Which specific executive orders or bills were signed with an autopen by the biden administration?
Executive summary
President Trump announced he would “cancel” or declare “terminated” any executive orders and other documents he says were signed by President Joe Biden using an autopen, claiming roughly 92% of Biden’s signatures were automated (reports cite Biden having issued 162 executive orders) [1] [2]. Legal analysts and prior Justice Department guidance say autopen signatures can be valid if authorized by the president; congressional probes and reporting have not produced concrete evidence that aides used an autopen to sign documents without Biden’s knowledge [3] [4] [5].
1. What the claim is, and who is making it
President Trump posted on social media that “Any document signed by Sleepy Joe Biden with the Autopen… is hereby terminated,” and that roughly 92% of Biden’s documents were signed that way; he framed the action as canceling executive orders and other directives he says were not personally signed by Biden [1] [6]. Multiple outlets report Mr. Trump also threatened possible perjury charges if Biden says he authorized autopen use [5] [6].
2. Which specific orders or bills does reporting identify as autopen-signed?
Available sources do not list a definitive, corroborated inventory of which exact executive orders, pardons, or bills were executed by autopen during Biden’s presidency. News organizations note Biden issued about 162 executive orders overall (cited from the American Presidency Project) but do not confirm a public, authoritative list of which of those were autopen-signed [2] [7]. Congressional Republican reports and investigative outfits have compiled tables and claims (for example, The Oversight Project’s reporting and the House Oversight materials), but mainstream outlets stress those reports did not present concrete evidence proving aides signed without presidential authorization [8] [4].
3. Legal context: does using an autopen make an order invalid?
The Department of Justice’s Office of Legal Counsel has previously concluded that a president need not hand-sign bills and can direct an official “to affix the president’s signature… for example by autopen,” which undercuts the claim that autopen use automatically voids actions [4]. Legal commentators cited by news outlets say signature method is generally irrelevant to the legal validity of executive acts so long as the president authorized the procedure [3] [9]. Mainstream reporting emphasizes that declaring documents “terminated” by fiat raises serious legal questions and is not a straightforward or settled power [4] [7].
4. Evidence and oversight reporting so far
House Republican investigators released a report critical of Biden’s autopen use and pressed the Department of Justice for investigation, but multiple news organizations note the report did not include clear evidence that aides conspired to sign laws or orders without Biden’s awareness [7] [1]. Investigative projects have documented patterns of autopen use—claiming many clemency documents and executive orders were autopen-signed—but those findings remain contested and have not been universally accepted as proof of unauthorized action [8] [10].
5. Competing narratives and possible political motives
Conservative sources and House Republicans frame autopen use as evidence of a breakdown in presidential control and have proposed legislation to restrict autopen use (the “BIDEN Act” is one such bill) [11]. Critics and many legal analysts say this has become a political weapon: presidents of both parties have used autopens historically, and the issue is being litigated politically rather than settled by new legal rulings or incontrovertible facts [4] [9] [12].

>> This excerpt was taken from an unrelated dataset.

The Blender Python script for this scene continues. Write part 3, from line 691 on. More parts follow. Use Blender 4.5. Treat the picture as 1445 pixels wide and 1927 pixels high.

6. What’s unknown and why that matters
Available reporting does not provide an independently verified, itemized list of which executive orders, pardons, or bills were signed by autopen and whether Biden personally authorized each instance; thus, claims about a precise roster of “autopen-signed” items remain unverified in the public record [2] [7]. That gap matters because reversing or declaring void a class of presidential actions would raise immediate legal challenges and practical disruption — and existing DOJ guidance and legal commentary suggest signature method alone is not dispositive [4] [3].
7. Bottom line for readers
The Trump White House’s announcement is a sweeping political move built on assertions about autopen prevalence and alleged lack of authorization; mainstream legal guidance and reporting say autopen use can be lawful and that the GOP oversight reports stopped short of proving that aides acted without Biden’s consent. Independent, public documentation identifying specific autopen-signed orders and showing lack of presidential authorization has not been produced in the sources reviewed [4] [3] [8].